Directions for this task: Retype the whole listing below, character for character.
+ + + + + + +
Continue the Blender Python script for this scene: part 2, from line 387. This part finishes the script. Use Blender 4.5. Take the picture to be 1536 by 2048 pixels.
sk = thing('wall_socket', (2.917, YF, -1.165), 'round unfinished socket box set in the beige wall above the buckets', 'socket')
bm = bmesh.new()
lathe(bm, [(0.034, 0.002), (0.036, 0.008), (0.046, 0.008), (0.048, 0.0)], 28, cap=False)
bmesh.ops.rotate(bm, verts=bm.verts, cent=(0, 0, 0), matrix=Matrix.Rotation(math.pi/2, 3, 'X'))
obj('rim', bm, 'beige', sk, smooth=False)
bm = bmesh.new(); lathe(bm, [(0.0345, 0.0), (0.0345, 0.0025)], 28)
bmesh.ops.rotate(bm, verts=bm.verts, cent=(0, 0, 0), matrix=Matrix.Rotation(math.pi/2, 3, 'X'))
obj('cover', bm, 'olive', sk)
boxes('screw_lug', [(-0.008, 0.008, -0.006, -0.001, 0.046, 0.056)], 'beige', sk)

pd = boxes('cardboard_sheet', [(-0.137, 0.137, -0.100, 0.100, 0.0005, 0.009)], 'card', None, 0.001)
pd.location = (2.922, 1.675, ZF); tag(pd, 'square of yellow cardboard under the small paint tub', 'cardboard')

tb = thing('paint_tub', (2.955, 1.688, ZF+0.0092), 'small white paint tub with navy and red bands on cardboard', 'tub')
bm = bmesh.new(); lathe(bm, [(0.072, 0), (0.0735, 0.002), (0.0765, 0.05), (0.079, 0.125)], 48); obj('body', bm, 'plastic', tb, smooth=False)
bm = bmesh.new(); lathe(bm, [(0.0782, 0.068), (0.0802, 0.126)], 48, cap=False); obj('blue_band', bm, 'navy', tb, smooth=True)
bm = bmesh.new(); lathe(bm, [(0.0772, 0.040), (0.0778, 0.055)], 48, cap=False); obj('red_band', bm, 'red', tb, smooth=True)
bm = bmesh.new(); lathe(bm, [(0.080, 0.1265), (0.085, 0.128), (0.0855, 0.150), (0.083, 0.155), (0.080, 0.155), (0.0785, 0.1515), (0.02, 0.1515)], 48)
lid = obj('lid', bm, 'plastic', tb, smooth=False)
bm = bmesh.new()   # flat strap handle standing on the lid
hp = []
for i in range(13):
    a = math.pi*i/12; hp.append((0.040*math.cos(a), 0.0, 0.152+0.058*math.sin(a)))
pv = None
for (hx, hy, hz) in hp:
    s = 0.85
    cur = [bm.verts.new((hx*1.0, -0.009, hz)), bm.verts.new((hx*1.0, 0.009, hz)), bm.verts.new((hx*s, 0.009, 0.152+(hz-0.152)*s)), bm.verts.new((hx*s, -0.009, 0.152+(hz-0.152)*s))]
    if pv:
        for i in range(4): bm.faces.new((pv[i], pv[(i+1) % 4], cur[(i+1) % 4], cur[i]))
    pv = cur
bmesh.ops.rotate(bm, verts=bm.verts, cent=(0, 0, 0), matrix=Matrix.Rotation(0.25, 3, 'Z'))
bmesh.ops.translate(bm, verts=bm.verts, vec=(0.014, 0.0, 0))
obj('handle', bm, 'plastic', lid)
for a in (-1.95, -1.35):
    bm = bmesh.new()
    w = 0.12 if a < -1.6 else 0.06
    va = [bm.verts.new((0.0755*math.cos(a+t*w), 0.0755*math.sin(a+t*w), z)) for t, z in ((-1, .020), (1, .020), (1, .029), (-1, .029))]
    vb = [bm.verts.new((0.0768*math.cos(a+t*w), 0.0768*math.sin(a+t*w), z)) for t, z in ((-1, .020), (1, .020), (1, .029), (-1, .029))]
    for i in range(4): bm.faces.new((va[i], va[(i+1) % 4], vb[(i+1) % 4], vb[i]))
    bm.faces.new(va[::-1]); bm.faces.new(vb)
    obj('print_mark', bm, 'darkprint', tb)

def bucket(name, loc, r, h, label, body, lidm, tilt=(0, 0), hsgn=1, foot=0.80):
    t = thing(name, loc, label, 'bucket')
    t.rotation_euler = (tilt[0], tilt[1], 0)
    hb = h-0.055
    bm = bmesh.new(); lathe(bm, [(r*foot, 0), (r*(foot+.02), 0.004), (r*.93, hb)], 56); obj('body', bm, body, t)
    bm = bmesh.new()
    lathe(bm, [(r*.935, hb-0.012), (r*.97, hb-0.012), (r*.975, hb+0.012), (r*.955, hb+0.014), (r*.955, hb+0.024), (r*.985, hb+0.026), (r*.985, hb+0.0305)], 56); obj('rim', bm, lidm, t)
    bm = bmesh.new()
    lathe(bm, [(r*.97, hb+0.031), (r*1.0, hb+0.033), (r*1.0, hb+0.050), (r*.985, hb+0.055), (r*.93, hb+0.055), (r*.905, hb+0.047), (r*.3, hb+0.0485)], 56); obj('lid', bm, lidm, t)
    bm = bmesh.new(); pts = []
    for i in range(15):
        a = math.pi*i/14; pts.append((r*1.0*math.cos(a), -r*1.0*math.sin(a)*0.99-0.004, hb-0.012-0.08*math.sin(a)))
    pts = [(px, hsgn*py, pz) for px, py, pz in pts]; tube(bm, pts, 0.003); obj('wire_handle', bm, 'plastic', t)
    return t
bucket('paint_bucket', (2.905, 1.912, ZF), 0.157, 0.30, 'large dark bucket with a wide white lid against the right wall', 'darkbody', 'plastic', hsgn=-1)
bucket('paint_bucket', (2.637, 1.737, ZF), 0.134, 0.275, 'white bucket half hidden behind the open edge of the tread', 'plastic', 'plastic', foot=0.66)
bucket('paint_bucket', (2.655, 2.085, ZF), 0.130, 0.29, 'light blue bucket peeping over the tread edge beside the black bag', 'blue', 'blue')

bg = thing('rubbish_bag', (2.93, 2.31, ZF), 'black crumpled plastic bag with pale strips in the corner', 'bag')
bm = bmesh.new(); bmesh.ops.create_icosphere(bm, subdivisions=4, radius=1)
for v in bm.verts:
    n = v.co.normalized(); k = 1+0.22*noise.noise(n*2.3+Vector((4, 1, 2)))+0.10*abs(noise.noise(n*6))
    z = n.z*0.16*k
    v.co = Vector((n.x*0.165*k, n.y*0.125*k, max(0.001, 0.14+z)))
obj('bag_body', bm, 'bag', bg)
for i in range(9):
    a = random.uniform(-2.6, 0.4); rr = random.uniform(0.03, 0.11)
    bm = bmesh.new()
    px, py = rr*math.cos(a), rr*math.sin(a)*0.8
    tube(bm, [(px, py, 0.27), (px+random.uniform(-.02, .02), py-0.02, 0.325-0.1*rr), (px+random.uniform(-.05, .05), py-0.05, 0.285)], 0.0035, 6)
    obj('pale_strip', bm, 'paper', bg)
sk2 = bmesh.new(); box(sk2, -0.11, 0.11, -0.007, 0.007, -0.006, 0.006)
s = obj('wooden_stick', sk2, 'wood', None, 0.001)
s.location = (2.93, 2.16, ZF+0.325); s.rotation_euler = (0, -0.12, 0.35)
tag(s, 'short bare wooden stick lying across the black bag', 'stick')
+ + + + + + +
The answer:
Continue the Blender Python script for this scene: part 2, from line 387. This part finishes the script. Use Blender 4.5. Take the picture to be 1536 by 2048 pixels.
sk = thing('wall_socket', (2.917, YF, -1.165), 'round unfinished socket box set in the beige wall above the buckets', 'socket')
bm = bmesh.new()
lathe(bm, [(0.034, 0.002), (0.036, 0.008), (0.046, 0.008), (0.048, 0.0)], 28, cap=False)
bmesh.ops.rotate(bm, verts=bm.verts, cent=(0, 0, 0), matrix=Matrix.Rotation(math.pi/2, 3, 'X'))
obj('rim', bm, 'beige', sk, smooth=False)
bm = bmesh.new(); lathe(bm, [(0.0345, 0.0), (0.0345, 0.0025)], 28)
bmesh.ops.rotate(bm, verts=bm.verts, cent=(0, 0, 0), matrix=Matrix.Rotation(math.pi/2, 3, 'X'))
obj('cover', bm, 'olive', sk)
boxes('screw_lug', [(-0.008, 0.008, -0.006, -0.001, 0.046, 0.056)], 'beige', sk)

pd = boxes('cardboard_sheet', [(-0.137, 0.137, -0.100, 0.100, 0.0005, 0.009)], 'card', None, 0.001)
pd.location = (2.922, 1.675, ZF); tag(pd, 'square of yellow cardboard under the small paint tub', 'cardboard')

tb = thing('paint_tub', (2.955, 1.688, ZF+0.0092), 'small white paint tub with navy and red bands on cardboard', 'tub')
bm = bmesh.new(); lathe(bm, [(0.072, 0), (0.0735, 0.002), (0.0765, 0.05), (0.079, 0.125)], 48); obj('body', bm, 'plastic', tb, smooth=False)
bm = bmesh.new(); lathe(bm, [(0.0782, 0.068), (0.0802, 0.126)], 48, cap=False); obj('blue_band', bm, 'navy', tb, smooth=True)
bm = bmesh.new(); lathe(bm, [(0.0772, 0.040), (0.0778, 0.055)], 48, cap=False); obj('red_band', bm, 'red', tb, smooth=True)
bm = bmesh.new(); lathe(bm, [(0.080, 0.1265), (0.085, 0.128), (0.0855, 0.150), (0.083, 0.155), (0.080, 0.155), (0.0785, 0.1515), (0.02, 0.1515)], 48)
lid = obj('lid', bm, 'plastic', tb, smooth=False)
bm = bmesh.new()   # flat strap handle standing on the lid
hp = []
for i in range(13):
    a = math.pi*i/12; hp.append((0.040*math.cos(a), 0.0, 0.152+0.058*math.sin(a)))
pv = None
for (hx, hy, hz) in hp:
    s = 0.85
    cur = [bm.verts.new((hx*1.0, -0.009, hz)), bm.verts.new((hx*1.0, 0.009, hz)), bm.verts.new((hx*s, 0.009, 0.152+(hz-0.152)*s)), bm.verts.new((hx*s, -0.009, 0.152+(hz-0.152)*s))]
    if pv:
        for i in range(4): bm.faces.new((pv[i], pv[(i+1) % 4], cur[(i+1) % 4], cur[i]))
    pv = cur
bmesh.ops.rotate(bm, verts=bm.verts, cent=(0, 0, 0), matrix=Matrix.Rotation(0.25, 3, 'Z'))
bmesh.ops.translate(bm, verts=bm.verts, vec=(0.014, 0.0, 0))
obj('handle', bm, 'plastic', lid)
for a in (-1.95, -1.35):
    bm = bmesh.new()
    w = 0.12 if a < -1.6 else 0.06
    va = [bm.verts.new((0.0755*math.cos(a+t*w), 0.0755*math.sin(a+t*w), z)) for t, z in ((-1, .020), (1, .020), (1, .029), (-1, .029))]
    vb = [bm.verts.new((0.0768*math.cos(a+t*w), 0.0768*math.sin(a+t*w), z)) for t, z in ((-1, .020), (1, .020), (1, .029), (-1, .029))]
    for i in range(4): bm.faces.new((va[i], va[(i+1) % 4], vb[(i+1) % 4], vb[i]))
    bm.faces.new(va[::-1]); bm.faces.new(vb)
    obj('print_mark', bm, 'darkprint', tb)

def bucket(name, loc, r, h, label, body, lidm, tilt=(0, 0), hsgn=1, foot=0.80):
    t = thing(name, loc, label, 'bucket')
    t.rotation_euler = (tilt[0], tilt[1], 0)
    hb = h-0.055
    bm = bmesh.new(); lathe(bm, [(r*foot, 0), (r*(foot+.02), 0.004), (r*.93, hb)], 56); obj('body', bm, body, t)
    bm = bmesh.new()
    lathe(bm, [(r*.935, hb-0.012), (r*.97, hb-0.012), (r*.975, hb+0.012), (r*.955, hb+0.014), (r*.955, hb+0.024), (r*.985, hb+0.026), (r*.985, hb+0.0305)], 56); obj('rim', bm, lidm, t)
    bm = bmesh.new()
    lathe(bm, [(r*.97, hb+0.031), (r*1.0, hb+0.033), (r*1.0, hb+0.050), (r*.985, hb+0.055), (r*.93, hb+0.055), (r*.905, hb+0.047), (r*.3, hb+0.0485)], 56); obj('lid', bm, lidm, t)
    bm = bmesh.new(); pts = []
    for i in range(15):
        a = math.pi*i/14; pts.append((r*1.0*math.cos(a), -r*1.0*math.sin(a)*0.99-0.004, hb-0.012-0.08*math.sin(a)))
    pts = [(px, hsgn*py, pz) for px, py, pz in pts]; tube(bm, pts, 0.003); obj('wire_handle', bm, 'plastic', t)
    return t
bucket('paint_bucket', (2.905, 1.912, ZF), 0.157, 0.30, 'large dark bucket with a wide white lid against the right wall', 'darkbody', 'plastic', hsgn=-1)
bucket('paint_bucket', (2.637, 1.737, ZF), 0.134, 0.275, 'white bucket half hidden behind the open edge of the tread', 'plastic', 'plastic', foot=0.66)
bucket('paint_bucket', (2.655, 2.085, ZF), 0.130, 0.29, 'light blue bucket peeping over the tread edge beside the black bag', 'blue', 'blue')

bg = thing('rubbish_bag', (2.93, 2.31, ZF), 'black crumpled plastic bag with pale strips in the corner', 'bag')
bm = bmesh.new(); bmesh.ops.create_icosphere(bm, subdivisions=4, radius=1)
for v in bm.verts:
    n = v.co.normalized(); k = 1+0.22*noise.noise(n*2.3+Vector((4, 1, 2)))+0.10*abs(noise.noise(n*6))
    z = n.z*0.16*k
    v.co = Vector((n.x*0.165*k, n.y*0.125*k, max(0.001, 0.14+z)))
obj('bag_body', bm, 'bag', bg)
for i in range(9):
    a = random.uniform(-2.6, 0.4); rr = random.uniform(0.03, 0.11)
    bm = bmesh.new()
    px, py = rr*math.cos(a), rr*math.sin(a)*0.8
    tube(bm, [(px, py, 0.27), (px+random.uniform(-.02, .02), py-0.02, 0.325-0.1*rr), (px+random.uniform(-.05, .05), py-0.05, 0.285)], 0.0035, 6)
    obj('pale_strip', bm, 'paper', bg)
sk2 = bmesh.new(); box(sk2, -0.11, 0.11, -0.007, 0.007, -0.006, 0.006)
s = obj('wooden_stick', sk2, 'wood', None, 0.001)
s.location = (2.93, 2.16, ZF+0.325); s.rotation_euler = (0, -0.12, 0.35)
tag(s, 'short bare wooden stick lying across the black bag', 'stick')